◆ **WHAT YOU SHOULD DO**: Write out every line of the material exactly as it appears.

◆ **SUPPLIED INFORMATION**:
↓

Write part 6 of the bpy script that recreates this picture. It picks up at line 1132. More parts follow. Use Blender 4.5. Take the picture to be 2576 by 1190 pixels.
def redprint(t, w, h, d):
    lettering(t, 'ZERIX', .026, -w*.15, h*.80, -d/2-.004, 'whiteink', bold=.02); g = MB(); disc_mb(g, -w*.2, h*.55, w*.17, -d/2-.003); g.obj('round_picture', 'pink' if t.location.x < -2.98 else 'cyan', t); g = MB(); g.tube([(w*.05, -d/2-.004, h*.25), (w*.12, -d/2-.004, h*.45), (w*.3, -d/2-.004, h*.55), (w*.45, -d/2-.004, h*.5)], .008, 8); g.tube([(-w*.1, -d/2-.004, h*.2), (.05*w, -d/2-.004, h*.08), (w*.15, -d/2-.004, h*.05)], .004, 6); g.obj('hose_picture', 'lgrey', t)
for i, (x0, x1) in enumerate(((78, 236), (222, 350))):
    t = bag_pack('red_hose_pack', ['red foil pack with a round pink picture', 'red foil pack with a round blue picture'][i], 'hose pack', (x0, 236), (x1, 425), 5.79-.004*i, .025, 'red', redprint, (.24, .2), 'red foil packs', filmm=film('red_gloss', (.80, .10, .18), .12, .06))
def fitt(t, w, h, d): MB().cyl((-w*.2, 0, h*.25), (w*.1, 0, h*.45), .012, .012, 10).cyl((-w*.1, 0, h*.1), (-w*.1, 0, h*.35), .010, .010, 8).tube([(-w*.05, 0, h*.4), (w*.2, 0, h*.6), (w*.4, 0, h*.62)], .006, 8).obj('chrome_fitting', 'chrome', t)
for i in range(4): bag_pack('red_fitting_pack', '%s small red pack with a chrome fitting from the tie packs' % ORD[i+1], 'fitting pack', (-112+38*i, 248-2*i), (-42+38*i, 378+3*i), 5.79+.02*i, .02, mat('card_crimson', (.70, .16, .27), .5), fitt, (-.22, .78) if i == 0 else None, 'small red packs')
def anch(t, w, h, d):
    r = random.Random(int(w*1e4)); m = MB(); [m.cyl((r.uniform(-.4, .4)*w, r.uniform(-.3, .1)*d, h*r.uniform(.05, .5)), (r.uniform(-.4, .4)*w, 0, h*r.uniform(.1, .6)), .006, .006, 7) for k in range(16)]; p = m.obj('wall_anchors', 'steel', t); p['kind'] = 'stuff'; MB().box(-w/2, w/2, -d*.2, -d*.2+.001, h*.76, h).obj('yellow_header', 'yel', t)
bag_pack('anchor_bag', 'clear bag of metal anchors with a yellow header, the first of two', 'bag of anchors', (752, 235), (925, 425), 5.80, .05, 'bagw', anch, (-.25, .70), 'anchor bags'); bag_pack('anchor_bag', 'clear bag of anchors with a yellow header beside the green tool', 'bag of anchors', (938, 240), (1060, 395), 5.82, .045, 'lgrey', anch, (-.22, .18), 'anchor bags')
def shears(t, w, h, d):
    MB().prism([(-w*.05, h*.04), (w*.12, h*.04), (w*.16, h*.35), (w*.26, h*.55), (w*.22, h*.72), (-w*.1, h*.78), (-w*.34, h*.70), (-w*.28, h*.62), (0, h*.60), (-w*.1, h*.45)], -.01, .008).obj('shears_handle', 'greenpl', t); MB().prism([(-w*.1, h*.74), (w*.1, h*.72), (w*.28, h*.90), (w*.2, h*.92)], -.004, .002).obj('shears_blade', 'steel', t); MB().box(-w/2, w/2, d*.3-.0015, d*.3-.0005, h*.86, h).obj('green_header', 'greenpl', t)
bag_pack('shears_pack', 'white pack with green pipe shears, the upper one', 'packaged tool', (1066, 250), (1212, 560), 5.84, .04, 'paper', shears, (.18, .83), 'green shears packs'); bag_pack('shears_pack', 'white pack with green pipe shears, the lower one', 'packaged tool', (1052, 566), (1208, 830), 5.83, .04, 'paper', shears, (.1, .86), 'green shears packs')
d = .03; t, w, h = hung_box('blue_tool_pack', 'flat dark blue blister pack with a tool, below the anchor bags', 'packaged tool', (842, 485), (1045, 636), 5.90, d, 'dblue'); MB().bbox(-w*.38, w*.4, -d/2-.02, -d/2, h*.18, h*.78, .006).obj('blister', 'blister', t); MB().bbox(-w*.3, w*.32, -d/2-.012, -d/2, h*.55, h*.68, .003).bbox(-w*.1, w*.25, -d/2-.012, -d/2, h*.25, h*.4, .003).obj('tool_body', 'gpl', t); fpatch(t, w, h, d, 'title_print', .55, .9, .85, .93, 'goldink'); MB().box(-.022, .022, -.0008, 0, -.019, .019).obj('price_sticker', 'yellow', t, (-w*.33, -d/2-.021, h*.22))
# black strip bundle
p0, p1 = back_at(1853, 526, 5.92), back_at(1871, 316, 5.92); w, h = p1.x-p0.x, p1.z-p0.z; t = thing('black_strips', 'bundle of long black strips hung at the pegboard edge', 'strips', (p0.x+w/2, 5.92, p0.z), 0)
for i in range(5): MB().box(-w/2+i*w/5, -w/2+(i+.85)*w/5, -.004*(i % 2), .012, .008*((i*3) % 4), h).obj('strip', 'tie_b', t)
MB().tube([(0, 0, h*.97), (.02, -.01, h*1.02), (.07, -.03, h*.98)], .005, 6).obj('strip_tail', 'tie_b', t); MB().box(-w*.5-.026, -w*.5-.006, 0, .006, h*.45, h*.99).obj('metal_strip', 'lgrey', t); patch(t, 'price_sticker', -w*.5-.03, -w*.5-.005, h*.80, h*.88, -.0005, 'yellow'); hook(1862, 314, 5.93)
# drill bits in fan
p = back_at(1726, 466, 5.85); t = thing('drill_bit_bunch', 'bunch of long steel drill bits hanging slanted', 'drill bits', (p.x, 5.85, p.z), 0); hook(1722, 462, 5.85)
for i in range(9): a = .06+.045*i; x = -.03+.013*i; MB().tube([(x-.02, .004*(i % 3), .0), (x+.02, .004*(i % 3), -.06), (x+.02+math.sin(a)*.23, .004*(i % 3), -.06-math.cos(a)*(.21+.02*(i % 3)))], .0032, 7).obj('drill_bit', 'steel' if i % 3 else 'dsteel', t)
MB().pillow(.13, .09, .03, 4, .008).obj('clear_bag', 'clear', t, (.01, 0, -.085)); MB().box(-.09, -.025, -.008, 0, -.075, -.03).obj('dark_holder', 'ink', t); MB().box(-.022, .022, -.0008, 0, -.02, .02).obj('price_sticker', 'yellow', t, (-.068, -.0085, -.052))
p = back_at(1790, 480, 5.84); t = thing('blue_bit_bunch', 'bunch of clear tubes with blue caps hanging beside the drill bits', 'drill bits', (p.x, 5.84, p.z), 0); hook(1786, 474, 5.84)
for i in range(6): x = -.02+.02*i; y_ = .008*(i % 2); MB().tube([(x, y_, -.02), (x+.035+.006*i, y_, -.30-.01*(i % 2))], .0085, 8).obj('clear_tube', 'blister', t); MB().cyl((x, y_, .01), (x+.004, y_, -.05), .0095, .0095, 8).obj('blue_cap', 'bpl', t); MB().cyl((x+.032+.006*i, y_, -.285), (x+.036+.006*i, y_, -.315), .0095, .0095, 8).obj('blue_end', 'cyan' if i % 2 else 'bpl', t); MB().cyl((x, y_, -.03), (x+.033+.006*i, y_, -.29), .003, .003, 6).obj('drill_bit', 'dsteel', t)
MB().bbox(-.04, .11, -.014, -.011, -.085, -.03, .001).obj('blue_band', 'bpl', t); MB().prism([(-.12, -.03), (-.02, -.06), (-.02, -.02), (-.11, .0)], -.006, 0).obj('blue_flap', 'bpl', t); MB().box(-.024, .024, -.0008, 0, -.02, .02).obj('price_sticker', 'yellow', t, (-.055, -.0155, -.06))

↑

◆ **OUTPUT FOR THIS EXERCISE**:
Write part 6 of the bpy script that recreates this picture. It picks up at line 1132. More parts follow. Use Blender 4.5. Take the picture to be 2576 by 1190 pixels.
def redprint(t, w, h, d):
    lettering(t, 'ZERIX', .026, -w*.15, h*.80, -d/2-.004, 'whiteink', bold=.02); g = MB(); disc_mb(g, -w*.2, h*.55, w*.17, -d/2-.003); g.obj('round_picture', 'pink' if t.location.x < -2.98 else 'cyan', t); g = MB(); g.tube([(w*.05, -d/2-.004, h*.25), (w*.12, -d/2-.004, h*.45), (w*.3, -d/2-.004, h*.55), (w*.45, -d/2-.004, h*.5)], .008, 8); g.tube([(-w*.1, -d/2-.004, h*.2), (.05*w, -d/2-.004, h*.08), (w*.15, -d/2-.004, h*.05)], .004, 6); g.obj('hose_picture', 'lgrey', t)
for i, (x0, x1) in enumerate(((78, 236), (222, 350))):
    t = bag_pack('red_hose_pack', ['red foil pack with a round pink picture', 'red foil pack with a round blue picture'][i], 'hose pack', (x0, 236), (x1, 425), 5.79-.004*i, .025, 'red', redprint, (.24, .2), 'red foil packs', filmm=film('red_gloss', (.80, .10, .18), .12, .06))
def fitt(t, w, h, d): MB().cyl((-w*.2, 0, h*.25), (w*.1, 0, h*.45), .012, .012, 10).cyl((-w*.1, 0, h*.1), (-w*.1, 0, h*.35), .010, .010, 8).tube([(-w*.05, 0, h*.4), (w*.2, 0, h*.6), (w*.4, 0, h*.62)], .006, 8).obj('chrome_fitting', 'chrome', t)
for i in range(4): bag_pack('red_fitting_pack', '%s small red pack with a chrome fitting from the tie packs' % ORD[i+1], 'fitting pack', (-112+38*i, 248-2*i), (-42+38*i, 378+3*i), 5.79+.02*i, .02, mat('card_crimson', (.70, .16, .27), .5), fitt, (-.22, .78) if i == 0 else None, 'small red packs')
def anch(t, w, h, d):
    r = random.Random(int(w*1e4)); m = MB(); [m.cyl((r.uniform(-.4, .4)*w, r.uniform(-.3, .1)*d, h*r.uniform(.05, .5)), (r.uniform(-.4, .4)*w, 0, h*r.uniform(.1, .6)), .006, .006, 7) for k in range(16)]; p = m.obj('wall_anchors', 'steel', t); p['kind'] = 'stuff'; MB().box(-w/2, w/2, -d*.2, -d*.2+.001, h*.76, h).obj('yellow_header', 'yel', t)
bag_pack('anchor_bag', 'clear bag of metal anchors with a yellow header, the first of two', 'bag of anchors', (752, 235), (925, 425), 5.80, .05, 'bagw', anch, (-.25, .70), 'anchor bags'); bag_pack('anchor_bag', 'clear bag of anchors with a yellow header beside the green tool', 'bag of anchors', (938, 240), (1060, 395), 5.82, .045, 'lgrey', anch, (-.22, .18), 'anchor bags')
def shears(t, w, h, d):
    MB().prism([(-w*.05, h*.04), (w*.12, h*.04), (w*.16, h*.35), (w*.26, h*.55), (w*.22, h*.72), (-w*.1, h*.78), (-w*.34, h*.70), (-w*.28, h*.62), (0, h*.60), (-w*.1, h*.45)], -.01, .008).obj('shears_handle', 'greenpl', t); MB().prism([(-w*.1, h*.74), (w*.1, h*.72), (w*.28, h*.90), (w*.2, h*.92)], -.004, .002).obj('shears_blade', 'steel', t); MB().box(-w/2, w/2, d*.3-.0015, d*.3-.0005, h*.86, h).obj('green_header', 'greenpl', t)
bag_pack('shears_pack', 'white pack with green pipe shears, the upper one', 'packaged tool', (1066, 250), (1212, 560), 5.84, .04, 'paper', shears, (.18, .83), 'green shears packs'); bag_pack('shears_pack', 'white pack with green pipe shears, the lower one', 'packaged tool', (1052, 566), (1208, 830), 5.83, .04, 'paper', shears, (.1, .86), 'green shears packs')
d = .03; t, w, h = hung_box('blue_tool_pack', 'flat dark blue blister pack with a tool, below the anchor bags', 'packaged tool', (842, 485), (1045, 636), 5.90, d, 'dblue'); MB().bbox(-w*.38, w*.4, -d/2-.02, -d/2, h*.18, h*.78, .006).obj('blister', 'blister', t); MB().bbox(-w*.3, w*.32, -d/2-.012, -d/2, h*.55, h*.68, .003).bbox(-w*.1, w*.25, -d/2-.012, -d/2, h*.25, h*.4, .003).obj('tool_body', 'gpl', t); fpatch(t, w, h, d, 'title_print', .55, .9, .85, .93, 'goldink'); MB().box(-.022, .022, -.0008, 0, -.019, .019).obj('price_sticker', 'yellow', t, (-w*.33, -d/2-.021, h*.22))
# black strip bundle
p0, p1 = back_at(1853, 526, 5.92), back_at(1871, 316, 5.92); w, h = p1.x-p0.x, p1.z-p0.z; t = thing('black_strips', 'bundle of long black strips hung at the pegboard edge', 'strips', (p0.x+w/2, 5.92, p0.z), 0)
for i in range(5): MB().box(-w/2+i*w/5, -w/2+(i+.85)*w/5, -.004*(i % 2), .012, .008*((i*3) % 4), h).obj('strip', 'tie_b', t)
MB().tube([(0, 0, h*.97), (.02, -.01, h*1.02), (.07, -.03, h*.98)], .005, 6).obj('strip_tail', 'tie_b', t); MB().box(-w*.5-.026, -w*.5-.006, 0, .006, h*.45, h*.99).obj('metal_strip', 'lgrey', t); patch(t, 'price_sticker', -w*.5-.03, -w*.5-.005, h*.80, h*.88, -.0005, 'yellow'); hook(1862, 314, 5.93)
# drill bits in fan
p = back_at(1726, 466, 5.85); t = thing('drill_bit_bunch', 'bunch of long steel drill bits hanging slanted', 'drill bits', (p.x, 5.85, p.z), 0); hook(1722, 462, 5.85)
for i in range(9): a = .06+.045*i; x = -.03+.013*i; MB().tube([(x-.02, .004*(i % 3), .0), (x+.02, .004*(i % 3), -.06), (x+.02+math.sin(a)*.23, .004*(i % 3), -.06-math.cos(a)*(.21+.02*(i % 3)))], .0032, 7).obj('drill_bit', 'steel' if i % 3 else 'dsteel', t)
MB().pillow(.13, .09, .03, 4, .008).obj('clear_bag', 'clear', t, (.01, 0, -.085)); MB().box(-.09, -.025, -.008, 0, -.075, -.03).obj('dark_holder', 'ink', t); MB().box(-.022, .022, -.0008, 0, -.02, .02).obj('price_sticker', 'yellow', t, (-.068, -.0085, -.052))
p = back_at(1790, 480, 5.84); t = thing('blue_bit_bunch', 'bunch of clear tubes with blue caps hanging beside the drill bits', 'drill bits', (p.x, 5.84, p.z), 0); hook(1786, 474, 5.84)
for i in range(6): x = -.02+.02*i; y_ = .008*(i % 2); MB().tube([(x, y_, -.02), (x+.035+.006*i, y_, -.30-.01*(i % 2))], .0085, 8).obj('clear_tube', 'blister', t); MB().cyl((x, y_, .01), (x+.004, y_, -.05), .0095, .0095, 8).obj('blue_cap', 'bpl', t); MB().cyl((x+.032+.006*i, y_, -.285), (x+.036+.006*i, y_, -.315), .0095, .0095, 8).obj('blue_end', 'cyan' if i % 2 else 'bpl', t); MB().cyl((x, y_, -.03), (x+.033+.006*i, y_, -.29), .003, .003, 6).obj('drill_bit', 'dsteel', t)
MB().bbox(-.04, .11, -.014, -.011, -.085, -.03, .001).obj('blue_band', 'bpl', t); MB().prism([(-.12, -.03), (-.02, -.06), (-.02, -.02), (-.11, .0)], -.006, 0).obj('blue_flap', 'bpl', t); MB().box(-.024, .024, -.0008, 0, -.02, .02).obj('price_sticker', 'yellow', t, (-.055, -.0155, -.06))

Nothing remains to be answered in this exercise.